** START OF GIVEN MATERIAL **

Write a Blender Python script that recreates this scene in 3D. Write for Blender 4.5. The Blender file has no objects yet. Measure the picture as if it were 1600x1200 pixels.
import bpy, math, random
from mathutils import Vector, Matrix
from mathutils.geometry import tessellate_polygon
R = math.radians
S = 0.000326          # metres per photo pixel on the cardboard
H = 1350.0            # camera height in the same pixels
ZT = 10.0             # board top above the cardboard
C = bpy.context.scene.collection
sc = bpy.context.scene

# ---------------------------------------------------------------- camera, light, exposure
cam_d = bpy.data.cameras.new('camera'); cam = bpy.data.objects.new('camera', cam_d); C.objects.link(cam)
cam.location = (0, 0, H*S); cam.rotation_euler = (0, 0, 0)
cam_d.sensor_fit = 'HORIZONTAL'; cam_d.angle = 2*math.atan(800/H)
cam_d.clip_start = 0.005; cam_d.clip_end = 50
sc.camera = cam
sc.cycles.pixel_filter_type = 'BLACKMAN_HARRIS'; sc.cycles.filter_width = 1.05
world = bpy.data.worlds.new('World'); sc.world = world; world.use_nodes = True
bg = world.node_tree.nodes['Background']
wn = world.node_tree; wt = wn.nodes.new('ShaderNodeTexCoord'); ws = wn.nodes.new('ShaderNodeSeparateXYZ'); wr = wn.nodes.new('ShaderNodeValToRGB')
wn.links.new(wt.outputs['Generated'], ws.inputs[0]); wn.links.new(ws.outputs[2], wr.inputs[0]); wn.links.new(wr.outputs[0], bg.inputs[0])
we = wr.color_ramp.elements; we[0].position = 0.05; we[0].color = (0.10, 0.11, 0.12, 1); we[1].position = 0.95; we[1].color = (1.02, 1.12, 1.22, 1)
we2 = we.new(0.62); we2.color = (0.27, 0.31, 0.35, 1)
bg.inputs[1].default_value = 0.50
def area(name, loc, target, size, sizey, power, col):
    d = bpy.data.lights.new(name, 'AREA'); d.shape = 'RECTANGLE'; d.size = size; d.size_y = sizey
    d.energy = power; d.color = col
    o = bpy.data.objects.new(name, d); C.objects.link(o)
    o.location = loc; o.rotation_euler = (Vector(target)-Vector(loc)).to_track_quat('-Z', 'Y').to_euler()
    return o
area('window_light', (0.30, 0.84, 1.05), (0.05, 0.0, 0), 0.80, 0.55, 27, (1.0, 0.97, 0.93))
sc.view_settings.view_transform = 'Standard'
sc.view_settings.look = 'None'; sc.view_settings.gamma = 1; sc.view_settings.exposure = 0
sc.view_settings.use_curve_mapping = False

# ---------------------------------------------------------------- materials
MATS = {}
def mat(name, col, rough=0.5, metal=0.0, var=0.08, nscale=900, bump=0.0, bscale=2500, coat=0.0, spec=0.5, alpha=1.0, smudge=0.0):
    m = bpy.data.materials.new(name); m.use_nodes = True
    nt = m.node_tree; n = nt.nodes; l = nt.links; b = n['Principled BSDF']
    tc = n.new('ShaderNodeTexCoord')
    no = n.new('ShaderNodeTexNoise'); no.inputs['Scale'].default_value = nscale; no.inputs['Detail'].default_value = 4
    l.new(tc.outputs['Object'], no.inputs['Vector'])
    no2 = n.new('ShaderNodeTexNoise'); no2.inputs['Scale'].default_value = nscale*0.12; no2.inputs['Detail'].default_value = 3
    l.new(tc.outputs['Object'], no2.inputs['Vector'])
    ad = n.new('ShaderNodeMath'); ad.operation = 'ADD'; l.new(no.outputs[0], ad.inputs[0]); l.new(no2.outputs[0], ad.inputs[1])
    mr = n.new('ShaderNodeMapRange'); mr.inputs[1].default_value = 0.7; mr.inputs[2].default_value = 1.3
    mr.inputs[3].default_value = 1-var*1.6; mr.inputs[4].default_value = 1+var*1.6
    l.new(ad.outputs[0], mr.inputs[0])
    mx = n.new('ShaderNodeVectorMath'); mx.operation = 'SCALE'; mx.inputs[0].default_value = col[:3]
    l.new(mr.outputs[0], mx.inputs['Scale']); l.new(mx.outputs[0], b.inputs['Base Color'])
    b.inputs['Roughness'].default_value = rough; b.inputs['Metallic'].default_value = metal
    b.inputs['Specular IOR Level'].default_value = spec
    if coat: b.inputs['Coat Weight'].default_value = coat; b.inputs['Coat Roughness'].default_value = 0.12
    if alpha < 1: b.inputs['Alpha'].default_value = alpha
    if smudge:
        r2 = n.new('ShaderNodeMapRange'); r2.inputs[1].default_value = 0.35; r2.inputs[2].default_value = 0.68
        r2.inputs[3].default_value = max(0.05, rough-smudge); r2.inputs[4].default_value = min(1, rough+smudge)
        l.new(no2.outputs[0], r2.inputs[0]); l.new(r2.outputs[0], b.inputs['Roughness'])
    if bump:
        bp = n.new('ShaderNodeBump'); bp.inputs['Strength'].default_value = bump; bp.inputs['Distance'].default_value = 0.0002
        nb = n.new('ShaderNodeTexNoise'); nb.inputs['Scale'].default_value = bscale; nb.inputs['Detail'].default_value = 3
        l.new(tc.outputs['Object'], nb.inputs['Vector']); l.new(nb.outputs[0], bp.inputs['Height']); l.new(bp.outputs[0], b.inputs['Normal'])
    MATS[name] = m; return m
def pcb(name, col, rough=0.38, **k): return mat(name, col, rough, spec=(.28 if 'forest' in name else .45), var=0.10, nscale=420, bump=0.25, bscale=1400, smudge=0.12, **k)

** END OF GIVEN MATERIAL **

▸ TASK DIRECTIONS: Extract each line from the listing above, please, and repeat it exactly.

▸ OUTPUT OF THE EXERCISE:
Write a Blender Python script that recreates this scene in 3D. Write for Blender 4.5. The Blender file has no objects yet. Measure the picture as if it were 1600x1200 pixels.
import bpy, math, random
from mathutils import Vector, Matrix
from mathutils.geometry import tessellate_polygon
R = math.radians
S = 0.000326          # metres per photo pixel on the cardboard
H = 1350.0            # camera height in the same pixels
ZT = 10.0             # board top above the cardboard
C = bpy.context.scene.collection
sc = bpy.context.scene

# ---------------------------------------------------------------- camera, light, exposure
cam_d = bpy.data.cameras.new('camera'); cam = bpy.data.objects.new('camera', cam_d); C.objects.link(cam)
cam.location = (0, 0, H*S); cam.rotation_euler = (0, 0, 0)
cam_d.sensor_fit = 'HORIZONTAL'; cam_d.angle = 2*math.atan(800/H)
cam_d.clip_start = 0.005; cam_d.clip_end = 50
sc.camera = cam
sc.cycles.pixel_filter_type = 'BLACKMAN_HARRIS'; sc.cycles.filter_width = 1.05
world = bpy.data.worlds.new('World'); sc.world = world; world.use_nodes = True
bg = world.node_tree.nodes['Background']
wn = world.node_tree; wt = wn.nodes.new('ShaderNodeTexCoord'); ws = wn.nodes.new('ShaderNodeSeparateXYZ'); wr = wn.nodes.new('ShaderNodeValToRGB')
wn.links.new(wt.outputs['Generated'], ws.inputs[0]); wn.links.new(ws.outputs[2], wr.inputs[0]); wn.links.new(wr.outputs[0], bg.inputs[0])
we = wr.color_ramp.elements; we[0].position = 0.05; we[0].color = (0.10, 0.11, 0.12, 1); we[1].position = 0.95; we[1].color = (1.02, 1.12, 1.22, 1)
we2 = we.new(0.62); we2.color = (0.27, 0.31, 0.35, 1)
bg.inputs[1].default_value = 0.50
def area(name, loc, target, size, sizey, power, col):
    d = bpy.data.lights.new(name, 'AREA'); d.shape = 'RECTANGLE'; d.size = size; d.size_y = sizey
    d.energy = power; d.color = col
    o = bpy.data.objects.new(name, d); C.objects.link(o)
    o.location = loc; o.rotation_euler = (Vector(target)-Vector(loc)).to_track_quat('-Z', 'Y').to_euler()
    return o
area('window_light', (0.30, 0.84, 1.05), (0.05, 0.0, 0), 0.80, 0.55, 27, (1.0, 0.97, 0.93))
sc.view_settings.view_transform = 'Standard'
sc.view_settings.look = 'None'; sc.view_settings.gamma = 1; sc.view_settings.exposure = 0
sc.view_settings.use_curve_mapping = False

# ---------------------------------------------------------------- materials
MATS = {}
def mat(name, col, rough=0.5, metal=0.0, var=0.08, nscale=900, bump=0.0, bscale=2500, coat=0.0, spec=0.5, alpha=1.0, smudge=0.0):
    m = bpy.data.materials.new(name); m.use_nodes = True
    nt = m.node_tree; n = nt.nodes; l = nt.links; b = n['Principled BSDF']
    tc = n.new('ShaderNodeTexCoord')
    no = n.new('ShaderNodeTexNoise'); no.inputs['Scale'].default_value = nscale; no.inputs['Detail'].default_value = 4
    l.new(tc.outputs['Object'], no.inputs['Vector'])
    no2 = n.new('ShaderNodeTexNoise'); no2.inputs['Scale'].default_value = nscale*0.12; no2.inputs['Detail'].default_value = 3
    l.new(tc.outputs['Object'], no2.inputs['Vector'])
    ad = n.new('ShaderNodeMath'); ad.operation = 'ADD'; l.new(no.outputs[0], ad.inputs[0]); l.new(no2.outputs[0], ad.inputs[1])
    mr = n.new('ShaderNodeMapRange'); mr.inputs[1].default_value = 0.7; mr.inputs[2].default_value = 1.3
    mr.inputs[3].default_value = 1-var*1.6; mr.inputs[4].default_value = 1+var*1.6
    l.new(ad.outputs[0], mr.inputs[0])
    mx = n.new('ShaderNodeVectorMath'); mx.operation = 'SCALE'; mx.inputs[0].default_value = col[:3]
    l.new(mr.outputs[0], mx.inputs['Scale']); l.new(mx.outputs[0], b.inputs['Base Color'])
    b.inputs['Roughness'].default_value = rough; b.inputs['Metallic'].default_value = metal
    b.inputs['Specular IOR Level'].default_value = spec
    if coat: b.inputs['Coat Weight'].default_value = coat; b.inputs['Coat Roughness'].default_value = 0.12
    if alpha < 1: b.inputs['Alpha'].default_value = alpha
    if smudge:
        r2 = n.new('ShaderNodeMapRange'); r2.inputs[1].default_value = 0.35; r2.inputs[2].default_value = 0.68
        r2.inputs[3].default_value = max(0.05, rough-smudge); r2.inputs[4].default_value = min(1, rough+smudge)
        l.new(no2.outputs[0], r2.inputs[0]); l.new(r2.outputs[0], b.inputs['Roughness'])
    if bump:
        bp = n.new('ShaderNodeBump'); bp.inputs['Strength'].default_value = bump; bp.inputs['Distance'].default_value = 0.0002
        nb = n.new('ShaderNodeTexNoise'); nb.inputs['Scale'].default_value = bscale; nb.inputs['Detail'].default_value = 3
        l.new(tc.outputs['Object'], nb.inputs['Vector']); l.new(nb.outputs[0], bp.inputs['Height']); l.new(bp.outputs[0], b.inputs['Normal'])
    MATS[name] = m; return m
def pcb(name, col, rough=0.38, **k): return mat(name, col, rough, spec=(.28 if 'forest' in name else .45), var=0.10, nscale=420, bump=0.25, bscale=1400, smudge=0.12, **k)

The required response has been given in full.